An exact copy of every record is needed.

── EXERCISE INPUTS ──

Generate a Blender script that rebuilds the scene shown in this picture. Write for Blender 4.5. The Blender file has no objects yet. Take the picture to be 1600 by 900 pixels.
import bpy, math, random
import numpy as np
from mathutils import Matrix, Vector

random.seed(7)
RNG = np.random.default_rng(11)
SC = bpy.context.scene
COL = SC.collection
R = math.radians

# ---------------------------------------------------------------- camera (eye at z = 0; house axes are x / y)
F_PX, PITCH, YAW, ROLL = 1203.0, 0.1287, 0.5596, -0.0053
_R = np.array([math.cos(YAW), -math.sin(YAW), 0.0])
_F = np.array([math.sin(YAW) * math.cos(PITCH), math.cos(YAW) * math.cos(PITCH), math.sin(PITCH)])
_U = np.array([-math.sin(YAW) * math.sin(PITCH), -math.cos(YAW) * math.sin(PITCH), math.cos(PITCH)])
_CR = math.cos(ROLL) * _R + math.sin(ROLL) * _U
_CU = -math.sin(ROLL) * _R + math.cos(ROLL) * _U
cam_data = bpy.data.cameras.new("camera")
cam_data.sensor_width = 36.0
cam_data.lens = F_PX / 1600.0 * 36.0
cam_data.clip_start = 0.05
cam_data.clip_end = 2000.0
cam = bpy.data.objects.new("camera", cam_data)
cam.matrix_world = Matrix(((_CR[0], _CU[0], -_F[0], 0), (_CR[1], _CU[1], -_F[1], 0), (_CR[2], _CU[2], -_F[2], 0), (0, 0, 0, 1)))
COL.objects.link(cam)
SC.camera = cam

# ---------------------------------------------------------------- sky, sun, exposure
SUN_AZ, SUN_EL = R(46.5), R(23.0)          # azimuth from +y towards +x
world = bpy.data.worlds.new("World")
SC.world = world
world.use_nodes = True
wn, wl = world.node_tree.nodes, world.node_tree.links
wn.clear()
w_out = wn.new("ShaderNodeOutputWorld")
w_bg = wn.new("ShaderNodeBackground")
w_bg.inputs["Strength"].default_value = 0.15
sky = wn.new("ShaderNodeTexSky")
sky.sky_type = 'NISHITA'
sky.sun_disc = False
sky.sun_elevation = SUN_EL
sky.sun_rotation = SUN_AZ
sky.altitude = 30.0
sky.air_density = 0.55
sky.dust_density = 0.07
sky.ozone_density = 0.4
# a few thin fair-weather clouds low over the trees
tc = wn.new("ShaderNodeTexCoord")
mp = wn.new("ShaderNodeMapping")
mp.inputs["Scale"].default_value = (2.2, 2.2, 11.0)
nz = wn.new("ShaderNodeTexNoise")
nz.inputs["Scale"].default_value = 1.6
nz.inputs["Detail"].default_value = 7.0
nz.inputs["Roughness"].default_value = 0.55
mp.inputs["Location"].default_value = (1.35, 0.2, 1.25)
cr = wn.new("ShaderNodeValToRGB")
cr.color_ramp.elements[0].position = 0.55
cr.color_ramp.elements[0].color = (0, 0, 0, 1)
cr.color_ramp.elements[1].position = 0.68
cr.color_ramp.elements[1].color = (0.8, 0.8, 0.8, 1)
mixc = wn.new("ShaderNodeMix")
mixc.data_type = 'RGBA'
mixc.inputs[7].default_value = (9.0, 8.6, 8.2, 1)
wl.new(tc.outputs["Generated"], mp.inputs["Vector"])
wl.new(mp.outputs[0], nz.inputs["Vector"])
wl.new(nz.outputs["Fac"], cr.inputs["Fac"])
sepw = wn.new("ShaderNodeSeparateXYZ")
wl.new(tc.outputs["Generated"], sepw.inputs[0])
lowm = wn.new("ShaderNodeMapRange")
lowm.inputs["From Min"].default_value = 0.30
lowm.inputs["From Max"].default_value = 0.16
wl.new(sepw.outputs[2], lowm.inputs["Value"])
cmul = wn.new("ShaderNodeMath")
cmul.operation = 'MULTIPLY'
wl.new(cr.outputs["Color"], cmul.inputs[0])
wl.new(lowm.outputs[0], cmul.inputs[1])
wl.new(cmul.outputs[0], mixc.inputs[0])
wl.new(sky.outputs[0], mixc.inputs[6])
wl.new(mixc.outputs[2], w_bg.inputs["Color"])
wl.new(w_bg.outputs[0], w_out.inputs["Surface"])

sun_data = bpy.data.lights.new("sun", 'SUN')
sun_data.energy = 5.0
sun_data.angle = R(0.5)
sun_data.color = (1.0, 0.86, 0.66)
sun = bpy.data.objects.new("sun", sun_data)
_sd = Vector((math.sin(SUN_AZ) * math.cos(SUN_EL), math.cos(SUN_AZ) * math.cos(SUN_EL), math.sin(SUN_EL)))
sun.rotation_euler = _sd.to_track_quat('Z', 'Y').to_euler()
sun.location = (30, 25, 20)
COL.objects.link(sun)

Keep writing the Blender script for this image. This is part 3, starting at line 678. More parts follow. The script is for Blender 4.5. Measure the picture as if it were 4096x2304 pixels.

───

COMPLETED EXERCISE ▸
Generate a Blender script that rebuilds the scene shown in this picture. Write for Blender 4.5. The Blender file has no objects yet. Take the picture to be 1600 by 900 pixels.
import bpy, math, random
import numpy as np
from mathutils import Matrix, Vector

random.seed(7)
RNG = np.random.default_rng(11)
SC = bpy.context.scene
COL = SC.collection
R = math.radians

# ---------------------------------------------------------------- camera (eye at z = 0; house axes are x / y)
F_PX, PITCH, YAW, ROLL = 1203.0, 0.1287, 0.5596, -0.0053
_R = np.array([math.cos(YAW), -math.sin(YAW), 0.0])
_F = np.array([math.sin(YAW) * math.cos(PITCH), math.cos(YAW) * math.cos(PITCH), math.sin(PITCH)])
_U = np.array([-math.sin(YAW) * math.sin(PITCH), -math.cos(YAW) * math.sin(PITCH), math.cos(PITCH)])
_CR = math.cos(ROLL) * _R + math.sin(ROLL) * _U
_CU = -math.sin(ROLL) * _R + math.cos(ROLL) * _U
cam_data = bpy.data.cameras.new("camera")
cam_data.sensor_width = 36.0
cam_data.lens = F_PX / 1600.0 * 36.0
cam_data.clip_start = 0.05
cam_data.clip_end = 2000.0
cam = bpy.data.objects.new("camera", cam_data)
cam.matrix_world = Matrix(((_CR[0], _CU[0], -_F[0], 0), (_CR[1], _CU[1], -_F[1], 0), (_CR[2], _CU[2], -_F[2], 0), (0, 0, 0, 1)))
COL.objects.link(cam)
SC.camera = cam

# ---------------------------------------------------------------- sky, sun, exposure
SUN_AZ, SUN_EL = R(46.5), R(23.0)          # azimuth from +y towards +x
world = bpy.data.worlds.new("World")
SC.world = world
world.use_nodes = True
wn, wl = world.node_tree.nodes, world.node_tree.links
wn.clear()
w_out = wn.new("ShaderNodeOutputWorld")
w_bg = wn.new("ShaderNodeBackground")
w_bg.inputs["Strength"].default_value = 0.15
sky = wn.new("ShaderNodeTexSky")
sky.sky_type = 'NISHITA'
sky.sun_disc = False
sky.sun_elevation = SUN_EL
sky.sun_rotation = SUN_AZ
sky.altitude = 30.0
sky.air_density = 0.55
sky.dust_density = 0.07
sky.ozone_density = 0.4
# a few thin fair-weather clouds low over the trees
tc = wn.new("ShaderNodeTexCoord")
mp = wn.new("ShaderNodeMapping")
mp.inputs["Scale"].default_value = (2.2, 2.2, 11.0)
nz = wn.new("ShaderNodeTexNoise")
nz.inputs["Scale"].default_value = 1.6
nz.inputs["Detail"].default_value = 7.0
nz.inputs["Roughness"].default_value = 0.55
mp.inputs["Location"].default_value = (1.35, 0.2, 1.25)
cr = wn.new("ShaderNodeValToRGB")
cr.color_ramp.elements[0].position = 0.55
cr.color_ramp.elements[0].color = (0, 0, 0, 1)
cr.color_ramp.elements[1].position = 0.68
cr.color_ramp.elements[1].color = (0.8, 0.8, 0.8, 1)
mixc = wn.new("ShaderNodeMix")
mixc.data_type = 'RGBA'
mixc.inputs[7].default_value = (9.0, 8.6, 8.2, 1)
wl.new(tc.outputs["Generated"], mp.inputs["Vector"])
wl.new(mp.outputs[0], nz.inputs["Vector"])
wl.new(nz.outputs["Fac"], cr.inputs["Fac"])
sepw = wn.new("ShaderNodeSeparateXYZ")
wl.new(tc.outputs["Generated"], sepw.inputs[0])
lowm = wn.new("ShaderNodeMapRange")
lowm.inputs["From Min"].default_value = 0.30
lowm.inputs["From Max"].default_value = 0.16
wl.new(sepw.outputs[2], lowm.inputs["Value"])
cmul = wn.new("ShaderNodeMath")
cmul.operation = 'MULTIPLY'
wl.new(cr.outputs["Color"], cmul.inputs[0])
wl.new(lowm.outputs[0], cmul.inputs[1])
wl.new(cmul.outputs[0], mixc.inputs[0])
wl.new(sky.outputs[0], mixc.inputs[6])
wl.new(mixc.outputs[2], w_bg.inputs["Color"])
wl.new(w_bg.outputs[0], w_out.inputs["Surface"])

sun_data = bpy.data.lights.new("sun", 'SUN')
sun_data.energy = 5.0
sun_data.angle = R(0.5)
sun_data.color = (1.0, 0.86, 0.66)
sun = bpy.data.objects.new("sun", sun_data)
_sd = Vector((math.sin(SUN_AZ) * math.cos(SUN_EL), math.cos(SUN_AZ) * math.cos(SUN_EL), math.sin(SUN_EL)))
sun.rotation_euler = _sd.to_track_quat('Z', 'Y').to_euler()
sun.location = (30, 25, 20)
COL.objects.link(sun)

Keep writing the Blender script for this image. This is part 3, starting at line 678. More parts follow. The script is for Blender 4.5. Measure the picture as if it were 4096x2304 pixels.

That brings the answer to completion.